Joe and I got up at 5.30 and caught the Tube over to Farringdon and went to the Smithfield Meat Market. All the pubs opened at 3am and were in full swing as we approached the huge building. Inside, row upon row of carcasses hung from rails — beef, pork, mutton, goat — and everywhere men in white coats, many stained red with blood, hurried around. We walked once through the market, then went for a cup of tea and a bacon butty at a cafe where we got, as Joe put it, “service without a smile.”

Back in the market, a Market Police officer told us that if we wanted to take photos, we would need a permit, which seemed quite odd considering the proximity of other far more sensitive areas in London. But in any case, when we happened on the office where the permits were issued, we went in and got one for fun. Later, after passing a room full of boxes labelled with such things as, “none of your fucking business, you nosy little cunt”, we took a couple of photos and were promptly pounced on by the Market Police officer again, who demanded to see our permit and radioed us in. Strange.
From the market, we wandered at random through the still quite empty streets of the city until we came to St Paul’s Cathedral.
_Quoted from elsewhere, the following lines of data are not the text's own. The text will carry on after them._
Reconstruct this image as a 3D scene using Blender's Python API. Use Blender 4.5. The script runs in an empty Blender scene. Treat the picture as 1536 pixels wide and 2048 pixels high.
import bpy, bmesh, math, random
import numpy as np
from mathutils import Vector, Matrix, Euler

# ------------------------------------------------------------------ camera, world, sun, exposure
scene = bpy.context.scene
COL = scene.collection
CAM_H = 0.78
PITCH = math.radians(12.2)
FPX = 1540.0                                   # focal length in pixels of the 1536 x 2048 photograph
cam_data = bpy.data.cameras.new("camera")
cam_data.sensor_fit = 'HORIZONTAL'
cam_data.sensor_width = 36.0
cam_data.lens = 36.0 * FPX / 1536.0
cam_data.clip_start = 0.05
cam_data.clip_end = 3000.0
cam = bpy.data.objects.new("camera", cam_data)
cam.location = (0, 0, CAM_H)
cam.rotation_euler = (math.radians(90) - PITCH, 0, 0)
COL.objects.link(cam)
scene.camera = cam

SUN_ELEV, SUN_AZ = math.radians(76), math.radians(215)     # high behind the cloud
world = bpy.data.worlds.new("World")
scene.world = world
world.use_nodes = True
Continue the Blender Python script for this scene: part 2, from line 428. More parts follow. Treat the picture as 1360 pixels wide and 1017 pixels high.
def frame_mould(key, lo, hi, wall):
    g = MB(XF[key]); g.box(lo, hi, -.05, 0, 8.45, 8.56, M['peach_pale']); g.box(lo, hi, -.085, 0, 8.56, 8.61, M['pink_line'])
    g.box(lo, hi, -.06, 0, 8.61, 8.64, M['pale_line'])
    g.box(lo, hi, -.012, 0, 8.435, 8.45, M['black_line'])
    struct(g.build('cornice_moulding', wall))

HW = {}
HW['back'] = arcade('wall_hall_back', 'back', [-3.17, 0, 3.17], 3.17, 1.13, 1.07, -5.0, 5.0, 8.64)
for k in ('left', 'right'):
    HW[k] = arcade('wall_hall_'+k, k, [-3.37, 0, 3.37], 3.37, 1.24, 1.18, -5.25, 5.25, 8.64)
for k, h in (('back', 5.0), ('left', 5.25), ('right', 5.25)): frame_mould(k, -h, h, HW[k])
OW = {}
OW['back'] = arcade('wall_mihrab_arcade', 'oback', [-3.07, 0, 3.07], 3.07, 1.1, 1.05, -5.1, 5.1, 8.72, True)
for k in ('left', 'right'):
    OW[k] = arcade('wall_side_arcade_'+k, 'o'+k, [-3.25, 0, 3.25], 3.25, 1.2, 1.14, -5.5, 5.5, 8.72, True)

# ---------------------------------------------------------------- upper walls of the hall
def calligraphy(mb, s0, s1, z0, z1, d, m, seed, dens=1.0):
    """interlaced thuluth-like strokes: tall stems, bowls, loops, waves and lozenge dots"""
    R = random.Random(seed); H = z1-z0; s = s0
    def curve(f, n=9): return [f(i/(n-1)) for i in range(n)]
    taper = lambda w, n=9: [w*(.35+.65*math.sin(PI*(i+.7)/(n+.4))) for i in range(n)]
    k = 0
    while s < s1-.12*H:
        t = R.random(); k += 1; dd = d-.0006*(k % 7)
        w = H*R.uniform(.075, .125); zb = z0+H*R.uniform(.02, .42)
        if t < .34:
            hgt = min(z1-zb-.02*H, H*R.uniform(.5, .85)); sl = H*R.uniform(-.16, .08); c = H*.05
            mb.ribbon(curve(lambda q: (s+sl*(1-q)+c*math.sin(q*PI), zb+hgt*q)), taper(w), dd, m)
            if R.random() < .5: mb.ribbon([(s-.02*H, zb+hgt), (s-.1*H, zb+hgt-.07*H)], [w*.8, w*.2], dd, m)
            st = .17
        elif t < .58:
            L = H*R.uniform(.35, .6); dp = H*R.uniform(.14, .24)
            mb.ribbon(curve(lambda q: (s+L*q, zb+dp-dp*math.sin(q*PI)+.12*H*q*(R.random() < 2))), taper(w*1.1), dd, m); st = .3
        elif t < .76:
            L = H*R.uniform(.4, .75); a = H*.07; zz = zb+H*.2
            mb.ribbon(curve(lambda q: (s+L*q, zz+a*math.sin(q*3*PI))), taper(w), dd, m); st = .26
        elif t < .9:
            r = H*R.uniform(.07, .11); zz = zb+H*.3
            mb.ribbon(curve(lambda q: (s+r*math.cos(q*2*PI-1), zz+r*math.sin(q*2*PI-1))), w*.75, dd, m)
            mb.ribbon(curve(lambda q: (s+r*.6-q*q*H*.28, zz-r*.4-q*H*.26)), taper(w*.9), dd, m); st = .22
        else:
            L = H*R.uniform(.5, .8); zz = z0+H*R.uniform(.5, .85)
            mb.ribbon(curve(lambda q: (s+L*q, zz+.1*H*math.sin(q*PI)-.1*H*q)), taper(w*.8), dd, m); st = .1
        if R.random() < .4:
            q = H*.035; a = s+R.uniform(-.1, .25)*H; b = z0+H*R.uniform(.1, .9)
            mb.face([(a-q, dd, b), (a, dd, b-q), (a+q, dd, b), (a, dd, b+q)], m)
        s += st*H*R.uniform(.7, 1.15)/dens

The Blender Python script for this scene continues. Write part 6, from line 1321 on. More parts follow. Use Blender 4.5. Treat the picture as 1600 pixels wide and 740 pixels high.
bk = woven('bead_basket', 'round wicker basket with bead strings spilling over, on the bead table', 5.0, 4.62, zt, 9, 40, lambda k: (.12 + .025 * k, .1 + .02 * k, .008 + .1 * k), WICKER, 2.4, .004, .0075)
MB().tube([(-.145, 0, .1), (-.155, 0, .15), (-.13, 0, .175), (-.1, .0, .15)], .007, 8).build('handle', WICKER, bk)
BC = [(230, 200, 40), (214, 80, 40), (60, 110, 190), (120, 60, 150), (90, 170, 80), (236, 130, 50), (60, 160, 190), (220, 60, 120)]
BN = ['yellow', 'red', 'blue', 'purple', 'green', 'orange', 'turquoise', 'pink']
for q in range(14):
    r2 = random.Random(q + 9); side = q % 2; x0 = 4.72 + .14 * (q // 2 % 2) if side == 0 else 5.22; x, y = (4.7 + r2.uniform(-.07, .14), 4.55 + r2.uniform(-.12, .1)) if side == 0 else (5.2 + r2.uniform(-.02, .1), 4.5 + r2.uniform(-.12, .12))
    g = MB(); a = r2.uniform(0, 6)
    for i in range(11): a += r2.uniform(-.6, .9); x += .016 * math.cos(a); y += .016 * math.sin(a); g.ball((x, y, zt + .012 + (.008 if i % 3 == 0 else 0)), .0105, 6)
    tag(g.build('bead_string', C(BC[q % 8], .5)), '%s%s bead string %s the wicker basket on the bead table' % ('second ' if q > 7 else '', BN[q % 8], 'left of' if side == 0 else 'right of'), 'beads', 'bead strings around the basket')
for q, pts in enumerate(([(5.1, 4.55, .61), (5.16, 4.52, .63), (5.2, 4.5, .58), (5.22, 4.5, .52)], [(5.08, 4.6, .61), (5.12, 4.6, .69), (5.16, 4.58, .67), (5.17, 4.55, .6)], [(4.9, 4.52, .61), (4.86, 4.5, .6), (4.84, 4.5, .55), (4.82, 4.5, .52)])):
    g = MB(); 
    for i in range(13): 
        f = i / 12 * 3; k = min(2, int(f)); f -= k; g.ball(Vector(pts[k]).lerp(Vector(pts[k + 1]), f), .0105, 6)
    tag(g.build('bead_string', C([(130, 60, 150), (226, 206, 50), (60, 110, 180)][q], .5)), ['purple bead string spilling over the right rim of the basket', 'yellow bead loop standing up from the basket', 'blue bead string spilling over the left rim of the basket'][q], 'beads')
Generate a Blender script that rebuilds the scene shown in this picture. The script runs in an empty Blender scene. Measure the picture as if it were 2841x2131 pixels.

At that hour (7.30) there was no charge to get in, so we went inside and were immediately struck by an almost miraculous looking beam of bright sunlight streaming down from the windows high in the huge dome. It was very quiet in the church and each footfall echoed between the huge stone columns to the ornate domes seemingly suspended up by the sky.
Behind us, a mad woman pushing a baby in a pushchair came into the church. She was babbling about how Queen Elizabeth was a terrorist and other mutterings, then she burst into song as she lit a candle in the nave. From the shadowy portals of the cathedral emerged a priest, bald and sporting a beard, and dressed in a black robe. As he strode past me, he said, “They’ve started speaking in tongues early today.”
He took the woman, now raving again, by the arm and led her towards the front door of the church. She said to him, “I am mad, Michael A-D,” obviously trying to sound sane. As we left the cathedral behind, I heard the priest telling her: “Most people aren’t actually possessed. They think they are possessed, but they usually aren’t”. The whole episode seemed surreal, like a sketch from Monty Python.

Joe and I spent the rest of the morning at the Imperial War Museum, then walked over Westminster Bridge and up to Piccadilly Circus where we met Linda and Rhonda. After lunch, Linda and I went up to Oxford Street. Linda went shopping and I caught a bus down to Tottenham Court Road and went to Jessops to look at camera accessories.